There was a man on the bus this morning carrying a nuclear weapon. But let me start at the beginning.
It’s raining this morning. That’s okay. I stand at the bus stop, waiting for a bus – there’re a bunch of routes that go past my place, and pretty much any of them will get me to work.
The first bus comes along. It’s obviously a long way from full, and the driver obviously sees me, because he waves to me and makes obscure gestures as he … drives straight past. He does not stop. Perhaps I don’t look important enough.

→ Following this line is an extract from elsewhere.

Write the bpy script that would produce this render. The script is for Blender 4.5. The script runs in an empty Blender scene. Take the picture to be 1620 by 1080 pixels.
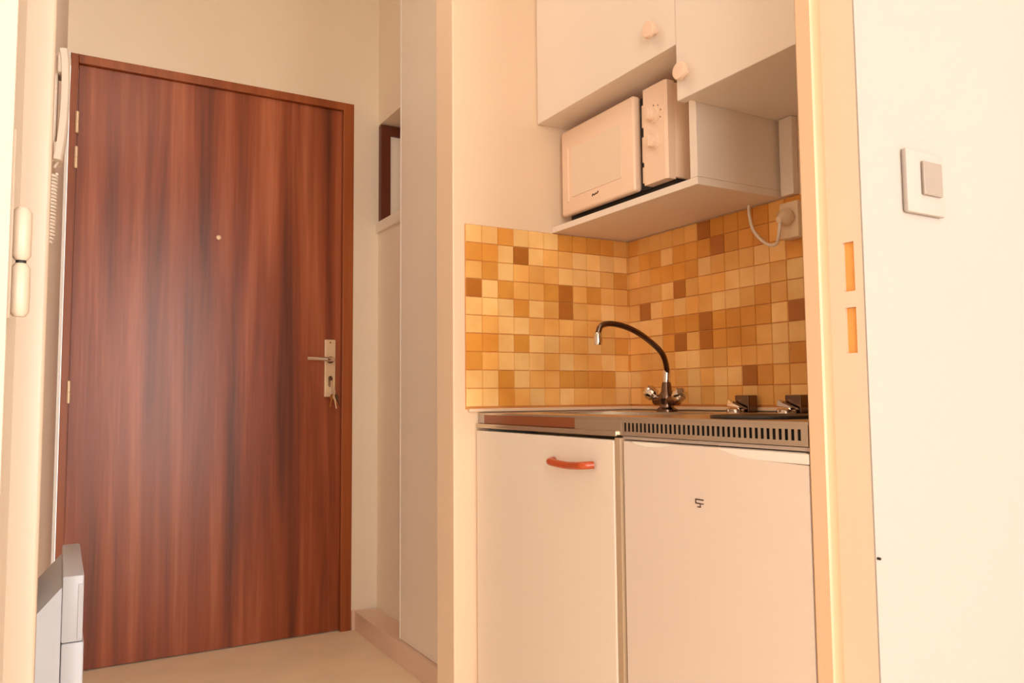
import bpy, bmesh, math, random
from mathutils import Vector, Matrix
random.seed(7)
C = bpy.context.scene.collection
PI = math.pi

def srgb(r, g, b):
    def f(c):
        c /= 255.0
        return c/12.92 if c <= .04045 else ((c+.055)/1.055)**2.4
    return (f(r), f(g), f(b), 1.0)

# ------------------------------------------------------------------ camera
cd = bpy.data.cameras.new('camera'); cam = bpy.data.objects.new('camera', cd); C.objects.link(cam)
cd.sensor_width = 36; cd.lens = 27.566; cd.clip_start = .02
f_ = Vector((.49757726, .86450453, .07105481)); r_ = Vector((.86695889, -.49831125, -.00825691)); u_ = Vector((-.02826928, -.06571005, .99743824))
m = Matrix((( r_.x, u_.x, -f_.x, 0), (r_.y, u_.y, -f_.y, 0), (r_.z, u_.z, -f_.z, .8925), (0, 0, 0, 1)))
cam.matrix_world = m
bpy.context.scene.camera = cam

# ------------------------------------------------------------------ world, light, exposure
w = bpy.data.worlds.new('world'); bpy.context.scene.world = w; w.use_nodes = True
w.node_tree.nodes['Background'].inputs[0].default_value = (1, .93, .82, 1)
w.node_tree.nodes['Background'].inputs[1].default_value = 1.0
vs = bpy.context.scene.view_settings
vs.view_transform = 'Standard'; vs.look = 'None'; vs.gamma = 1; vs.exposure = 0.85
cy = bpy.context.scene.cycles; cy.max_bounces = 16; cy.diffuse_bounces = 12

def area(name, loc, rot, sx, sy, power, col):
    l = bpy.data.lights.new(name, 'AREA'); l.shape = 'RECTANGLE'; l.size = sx; l.size_y = sy
    l.energy = power; l.color = col
    o = bpy.data.objects.new(name, l); C.objects.link(o); o.location = loc; o.rotation_euler = rot
    return o
# daylight of the tall window behind the camera, then an added fill light
area('rear_window_and_fill', (1.5, -2.96, 1.2), (PI/2, 0, 0), 2.0, 2.3, 72, (1, .965, .925))
area('rear_window_and_fill', (-1.4, -2.96, 1.2), (PI/2, 0, 0), 1.4, 2.3, 47, (1, .965, .925))  # unseen second source added to brighten the kitchen niche
# unseen warm fill light added to brighten the hall, above the frame
hl = bpy.data.lights.new('hall_fill_light', 'POINT'); hl.energy = 4; hl.color = (1, .88, .76); hl.shadow_soft_size = .22
hlo = bpy.data.objects.new('hall_fill_light', hl); C.objects.link(hlo); hlo.location = (.22, 1.45, 2.4)

# ------------------------------------------------------------------ materials
def mat(name, col, rough=.6, metal=0, noise=0, nscale=8, bump=0, bscale=200, coat=0, spec=.5):
    mt = bpy.data.materials.new(name); mt.use_nodes = True
    nt = mt.node_tree; b = nt.nodes['Principled BSDF']
    b.inputs['Base Color'].default_value = col; b.inputs['Roughness'].default_value = rough
    b.inputs['Metallic'].default_value = metal; b.inputs['Coat Weight'].default_value = coat
    b.inputs['Specular IOR Level'].default_value = spec
    tc = nt.nodes.new('ShaderNodeTexCoord')
    if noise:
        n = nt.nodes.new('ShaderNodeTexNoise'); n.inputs['Scale'].default_value = nscale; n.inputs['Detail'].default_value = 5
        nt.links.new(tc.outputs['Object'], n.inputs['Vector'])
        r = nt.nodes.new('ShaderNodeMix'); r.data_type = 'RGBA'
        r.inputs['A'].default_value = tuple(c*(1-noise) for c in col[:3])+(1,)
        r.inputs['B'].default_value = tuple(min(1, c*(1+noise)) for c in col[:3])+(1,)
        nt.links.new(n.outputs['Fac'], r.inputs['Factor']); nt.links.new(r.outputs['Result'], b.inputs['Base Color'])
    if bump:
        n2 = nt.nodes.new('ShaderNodeTexNoise'); n2.inputs['Scale'].default_value = bscale
        nt.links.new(tc.outputs['Object'], n2.inputs['Vector'])
        bp = nt.nodes.new('ShaderNodeBump'); bp.inputs['Strength'].default_value = bump; bp.inputs['Distance'].default_value = .002
        nt.links.new(n2.outputs['Fac'], bp.inputs['Height']); nt.links.new(bp.outputs['Normal'], b.inputs['Normal'])
    return mt

M = {}
M['room'] = mat('room_paint', srgb(166, 155, 148), .75, noise=.02, nscale=4, bump=.12, bscale=90)
M['hall'] = mat('hall_paint', srgb(236, 224, 204), .7, noise=.04, nscale=3, bump=.15, bscale=80)
M['left'] = mat('side_paint', srgb(226, 216, 206), .8, noise=.04, nscale=3, bump=.15, bscale=80)
M['trim'] = mat('trim_gloss', srgb(226, 199, 177), .35, noise=.02, nscale=5)
M['jamb'] = mat('jamb_gloss', srgb(186, 168, 150), .35, noise=.02, nscale=5)
M['kit'] = mat('kitchen_paint', srgb(226, 200, 171), .55, noise=.03, nscale=4)
M['cab'] = mat('cabinet_laminate', srgb(226, 212, 197), .4, noise=.02, nscale=4)
M['panel'] = mat('closet_laminate', srgb(238, 230, 214), .45, noise=.03, nscale=3)
M['ceil'] = mat('ceiling_paint', srgb(246, 240, 230), .8)
M['floor'] = mat('floor_vinyl', srgb(246, 230, 202), .5, noise=.10, nscale=7)
M['white'] = mat('white_enamel', srgb(240, 236, 230), .35, noise=.015, nscale=6)
M['rocker'] = mat('rocker_plastic', srgb(146, 132, 122), .4)
M['leaf'] = mat('leaf_paint', srgb(226, 216, 202), .5, noise=.02, nscale=5)
M['stop'] = mat('stop_gloss', srgb(200, 165, 132), .4, noise=.02, nscale=5)
M['filler'] = mat('greige_laminate', srgb(176, 150, 122), .5, noise=.03)
M['fridge'] = mat('fridge_enamel', srgb(216, 199, 186), .4, noise=.02, nscale=4)
M['brown'] = mat('brown_reflection', srgb(132, 70, 34), .3, noise=.1, nscale=10)  # brown door reflection put into the colour of the steel front
M['heater'] = mat('heater_enamel', srgb(178, 181, 190), .35, noise=.015, nscale=6)
M['mw'] = mat('microwave_enamel', srgb(232, 202, 176), .3, noise=.01, nscale=6)
M['mww'] = mat('microwave_window', srgb(224, 202, 178), .16, noise=.02, nscale=40)
M['plastic'] = mat('ivory_plastic', srgb(204, 190, 176), .35, noise=.02)
M['plug'] = mat('cream_plastic', srgb(226, 200, 166), .4, noise=.03, nscale=30)
M['grey'] = mat('grey_plastic', srgb(176, 158, 144), .4)
M['black'] = mat('black_gap', srgb(22, 15, 12), .6)
M['iron'] = mat('cast_iron', srgb(28, 24, 22), .5, noise=.2, nscale=60)
M['steel'] = mat('stainless_steel', srgb(205, 190, 172), .26, metal=1, noise=.05, nscale=20)
M['chrome'] = mat('chrome', srgb(225, 215, 205), .07, metal=1)
M['darkchrome'] = mat('worn_chrome', srgb(120, 96, 80), .22, metal=1)
M['satin'] = mat('satin_nickel', srgb(236, 212, 178), .4, metal=.45)
M['brass'] = mat('brass', srgb(190, 140, 80), .3, metal=1)
M['orange'] = mat('varnished_orange_wood', srgb(176, 70, 24), .3, noise=.25, nscale=25, coat=.3)
M['bare'] = mat('bare_wood', srgb(222, 158, 82), .6, noise=.15, nscale=40)
M['darkwood'] = mat('dark_wood', srgb(96, 42, 20), .45, noise=.2, nscale=25)
M['logo'] = mat('dark_print', srgb(70, 42, 28), .5)

def wood(name, dark, light, pale, rough):
    mt = bpy.data.materials.new(name); mt.use_nodes = True; nt = mt.node_tree; b = nt.nodes['Principled BSDF']
    tc = nt.nodes.new('ShaderNodeTexCoord'); mp = nt.nodes.new('ShaderNodeMapping'); mp.inputs['Scale'].default_value = (14, 14, .55)
    n = nt.nodes.new('ShaderNodeTexNoise'); n.inputs['Scale'].default_value = 1.0; n.inputs['Detail'].default_value = 6; n.inputs['Roughness'].default_value = .55
    n.inputs['Distortion'].default_value = .35
    r = nt.nodes.new('ShaderNodeValToRGB'); e = r.color_ramp.elements
    e[0].position = .3; e[0].color = dark; e[1].position = .72; e[1].color = pale
    k = e.new(.5); k.color = light
    nt.links.new(tc.outputs['Object'], mp.inputs['Vector']); nt.links.new(mp.outputs['Vector'], n.inputs['Vector'])
    nt.links.new(n.outputs['Fac'], r.inputs['Fac'])
    # fine pores
    mp2 = nt.nodes.new('ShaderNodeMapping'); mp2.inputs['Scale'].default_value = (120, 120, 3)
    n2 = nt.nodes.new('ShaderNodeTexNoise'); n2.inputs['Scale'].default_value = 1; n2.inputs['Detail'].default_value = 3
    nt.links.new(tc.outputs['Object'], mp2.inputs['Vector']); nt.links.new(mp2.outputs['Vector'], n2.inputs['Vector'])
    mx = nt.nodes.new('ShaderNodeMix'); mx.data_type = 'RGBA'; mx.blend_type = 'MULTIPLY'; mx.inputs['Factor'].default_value = .35
    nt.links.new(r.outputs['Color'], mx.inputs['A']); nt.links.new(n2.outputs['Fac'], mx.inputs['B'])
    nt.links.new(mx.outputs['Result'], b.inputs['Base Color'])
    b.inputs['Roughness'].default_value = rough; b.inputs['Coat Weight'].default_value = .12; b.inputs['Coat Roughness'].default_value = .22
    bp = nt.nodes.new('ShaderNodeBump'); bp.inputs['Strength'].default_value = .25; bp.inputs['Distance'].default_value = .004
    nt.links.new(n.outputs['Fac'], bp.inputs['Height']); nt.links.new(bp.outputs['Normal'], b.inputs['Normal'])
    return mt
M['door'] = wood('varnished_mahogany', srgb(106, 46, 20), srgb(162, 80, 44), srgb(208, 124, 84), .35)
M['frame'] = wood('orange_brown_wood', srgb(140, 66, 24), srgb(170, 88, 36), srgb(186, 104, 48), .4)

def tilemat():
    mt = bpy.data.materials.new('glazed_patchwork_tile'); mt.use_nodes = True; nt = mt.node_tree; b = nt.nodes['Principled BSDF']
    a = nt.nodes.new('ShaderNodeVertexColor'); a.layer_name = 'Col'
    tc = nt.nodes.new('ShaderNodeTexCoord'); n = nt.nodes.new('ShaderNodeTexNoise'); n.inputs['Scale'].default_value = 13; n.inputs['Detail'].default_value = 5
    nt.links.new(tc.outputs['Object'], n.inputs['Vector'])
    r = nt.nodes.new('ShaderNodeValToRGB'); e = r.color_ramp.elements; e[0].position = .3; e[0].color = (.86, .72, .54, 1); e[1].position = .68; e[1].color = (1, 1, 1, 1)
    nt.links.new(n.outputs['Fac'], r.inputs['Fac'])
    mx = nt.nodes.new('ShaderNodeMix'); mx.data_type = 'RGBA'; mx.blend_type = 'MULTIPLY'; mx.inputs['Factor'].default_value = .8
    nt.links.new(a.outputs['Color'], mx.inputs['A']); nt.links.new(r.outputs['Color'], mx.inputs['B'])
    nt.links.new(mx.outputs['Result'], b.inputs['Base Color'])
    b.inputs['Roughness'].default_value = .3
    return mt
M['tile'] = tilemat()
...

Another bus approaches. This one stops, and I get on. There are plenty of seats. I sit down, tuck my briefcase under my seat … and then I notice that the man in the seat opposite me is carring a thermonuclear weapon.
He must be. He’s sitting in the aisle seat, with his bag in the space beside him, so that nobody else can sit down. What else could he be carrying that’s so important that it needs a seat of its own?
It’s not even a particularly large bag, so I assume his weapon is fairly small. That’s guys for you.
It does surprise me that he’s got a nuke, though, becaue this is New Zealand and we’re fairly rabidly anti-nuclear here. Perhaps I should notify somebody, so that they can come and take him away, and preferably throw him out of the country.
(And now I realise the truth about that first bus. It must have been a munitions carrier.)
Come to think of it, I seem to have seen quite a lot of people carrying nuclear weapons on buses lately. Maybe they’re afraid of Iraq, or Afghanistan, or Australia, or something.
We complete the bus ride in silence. He seems very casual, not at all perturbed by the weapon of mass destruction he’s sitting beside. I try not to catch his eye.
We get off the bus at the same stop. He uses the front door. I make sure I use the rear.